**Exercise details:** Write out the listing below exactly, and omit any images you find in it.

**Raw data:**

※ ※ ※

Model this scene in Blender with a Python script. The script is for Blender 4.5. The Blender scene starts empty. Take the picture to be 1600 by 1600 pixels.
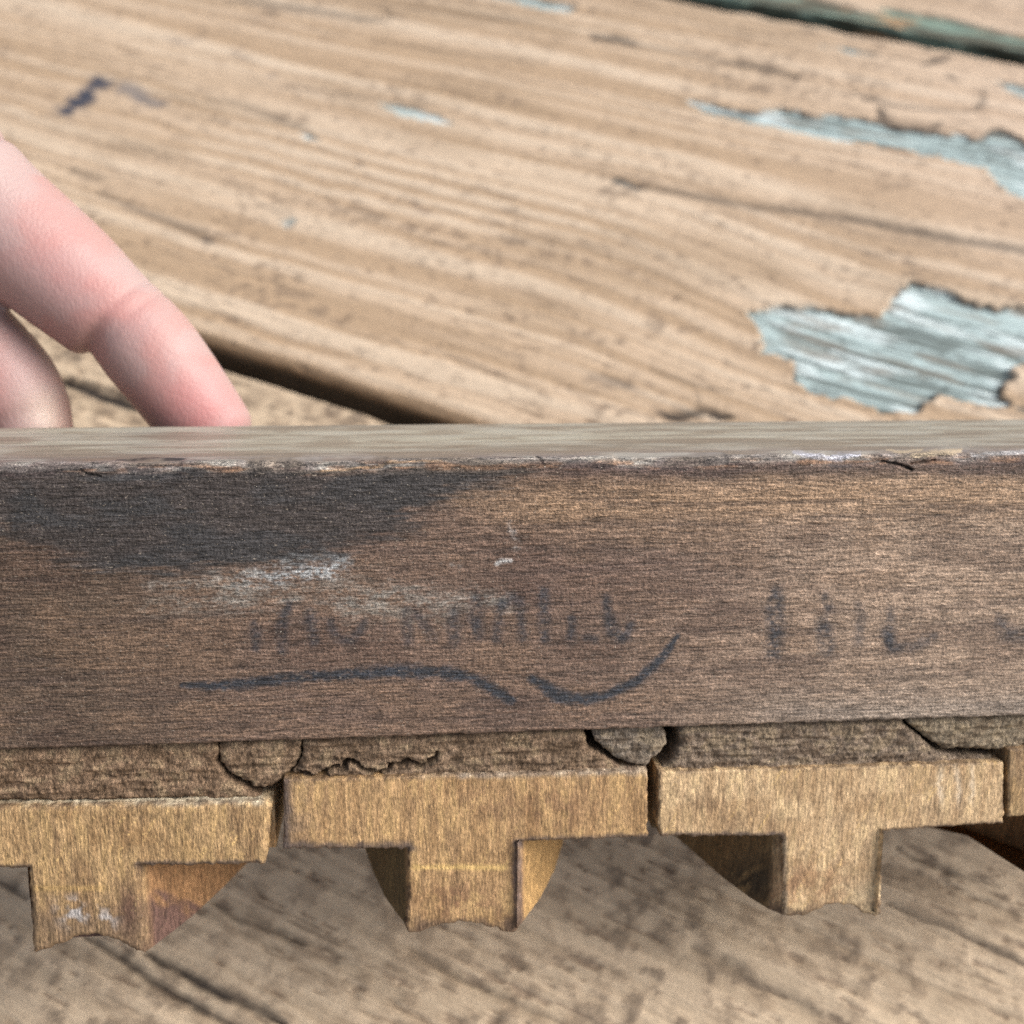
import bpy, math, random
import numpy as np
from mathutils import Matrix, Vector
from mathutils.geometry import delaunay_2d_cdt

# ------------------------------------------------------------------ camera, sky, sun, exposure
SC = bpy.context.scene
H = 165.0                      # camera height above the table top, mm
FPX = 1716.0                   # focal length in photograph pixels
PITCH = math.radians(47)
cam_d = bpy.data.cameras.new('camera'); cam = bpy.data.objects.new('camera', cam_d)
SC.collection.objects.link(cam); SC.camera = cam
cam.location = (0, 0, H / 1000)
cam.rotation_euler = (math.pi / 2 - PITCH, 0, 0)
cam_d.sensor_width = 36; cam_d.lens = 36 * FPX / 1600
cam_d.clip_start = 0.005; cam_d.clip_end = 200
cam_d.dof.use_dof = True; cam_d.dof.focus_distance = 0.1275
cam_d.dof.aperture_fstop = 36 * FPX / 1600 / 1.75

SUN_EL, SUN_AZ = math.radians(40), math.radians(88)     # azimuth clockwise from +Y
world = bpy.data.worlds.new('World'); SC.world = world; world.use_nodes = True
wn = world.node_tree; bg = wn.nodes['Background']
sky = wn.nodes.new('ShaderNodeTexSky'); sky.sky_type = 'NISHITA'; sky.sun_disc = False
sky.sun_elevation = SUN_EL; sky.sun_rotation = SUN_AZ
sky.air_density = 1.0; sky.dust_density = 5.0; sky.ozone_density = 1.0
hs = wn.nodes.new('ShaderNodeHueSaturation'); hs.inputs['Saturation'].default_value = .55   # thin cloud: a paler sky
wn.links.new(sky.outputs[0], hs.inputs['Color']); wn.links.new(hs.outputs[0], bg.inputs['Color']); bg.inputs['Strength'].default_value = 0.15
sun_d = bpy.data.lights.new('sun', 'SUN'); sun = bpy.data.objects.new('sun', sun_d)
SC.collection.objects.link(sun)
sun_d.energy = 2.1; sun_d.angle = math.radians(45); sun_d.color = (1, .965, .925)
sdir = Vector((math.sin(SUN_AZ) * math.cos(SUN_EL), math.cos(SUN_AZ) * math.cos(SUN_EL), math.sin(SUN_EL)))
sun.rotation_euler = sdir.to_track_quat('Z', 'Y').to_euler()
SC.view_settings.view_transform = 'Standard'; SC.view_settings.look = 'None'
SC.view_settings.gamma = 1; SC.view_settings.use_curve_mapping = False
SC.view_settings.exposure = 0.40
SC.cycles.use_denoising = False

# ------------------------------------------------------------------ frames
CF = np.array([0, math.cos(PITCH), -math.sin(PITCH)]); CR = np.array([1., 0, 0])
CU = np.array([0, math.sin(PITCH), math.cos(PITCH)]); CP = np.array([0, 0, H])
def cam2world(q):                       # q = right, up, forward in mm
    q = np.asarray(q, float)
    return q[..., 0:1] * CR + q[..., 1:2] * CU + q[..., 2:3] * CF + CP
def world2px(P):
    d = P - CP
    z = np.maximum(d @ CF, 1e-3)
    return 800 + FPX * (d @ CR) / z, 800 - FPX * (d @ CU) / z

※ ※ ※

**Solution:**
Model this scene in Blender with a Python script. The script is for Blender 4.5. The Blender scene starts empty. Take the picture to be 1600 by 1600 pixels.
import bpy, math, random
import numpy as np
from mathutils import Matrix, Vector
from mathutils.geometry import delaunay_2d_cdt

# ------------------------------------------------------------------ camera, sky, sun, exposure
SC = bpy.context.scene
H = 165.0                      # camera height above the table top, mm
FPX = 1716.0                   # focal length in photograph pixels
PITCH = math.radians(47)
cam_d = bpy.data.cameras.new('camera'); cam = bpy.data.objects.new('camera', cam_d)
SC.collection.objects.link(cam); SC.camera = cam
cam.location = (0, 0, H / 1000)
cam.rotation_euler = (math.pi / 2 - PITCH, 0, 0)
cam_d.sensor_width = 36; cam_d.lens = 36 * FPX / 1600
cam_d.clip_start = 0.005; cam_d.clip_end = 200
cam_d.dof.use_dof = True; cam_d.dof.focus_distance = 0.1275
cam_d.dof.aperture_fstop = 36 * FPX / 1600 / 1.75

SUN_EL, SUN_AZ = math.radians(40), math.radians(88)     # azimuth clockwise from +Y
world = bpy.data.worlds.new('World'); SC.world = world; world.use_nodes = True
wn = world.node_tree; bg = wn.nodes['Background']
sky = wn.nodes.new('ShaderNodeTexSky'); sky.sky_type = 'NISHITA'; sky.sun_disc = False
sky.sun_elevation = SUN_EL; sky.sun_rotation = SUN_AZ
sky.air_density = 1.0; sky.dust_density = 5.0; sky.ozone_density = 1.0
hs = wn.nodes.new('ShaderNodeHueSaturation'); hs.inputs['Saturation'].default_value = .55   # thin cloud: a paler sky
wn.links.new(sky.outputs[0], hs.inputs['Color']); wn.links.new(hs.outputs[0], bg.inputs['Color']); bg.inputs['Strength'].default_value = 0.15
sun_d = bpy.data.lights.new('sun', 'SUN'); sun = bpy.data.objects.new('sun', sun_d)
SC.collection.objects.link(sun)
sun_d.energy = 2.1; sun_d.angle = math.radians(45); sun_d.color = (1, .965, .925)
sdir = Vector((math.sin(SUN_AZ) * math.cos(SUN_EL), math.cos(SUN_AZ) * math.cos(SUN_EL), math.sin(SUN_EL)))
sun.rotation_euler = sdir.to_track_quat('Z', 'Y').to_euler()
SC.view_settings.view_transform = 'Standard'; SC.view_settings.look = 'None'
SC.view_settings.gamma = 1; SC.view_settings.use_curve_mapping = False
SC.view_settings.exposure = 0.40
SC.cycles.use_denoising = False

# ------------------------------------------------------------------ frames
CF = np.array([0, math.cos(PITCH), -math.sin(PITCH)]); CR = np.array([1., 0, 0])
CU = np.array([0, math.sin(PITCH), math.cos(PITCH)]); CP = np.array([0, 0, H])
def cam2world(q):                       # q = right, up, forward in mm
    q = np.asarray(q, float)
    return q[..., 0:1] * CR + q[..., 1:2] * CU + q[..., 2:3] * CF + CP
def world2px(P):
    d = P - CP
    z = np.maximum(d @ CF, 1e-3)
    return 800 + FPX * (d @ CR) / z, 800 - FPX * (d @ CU) / z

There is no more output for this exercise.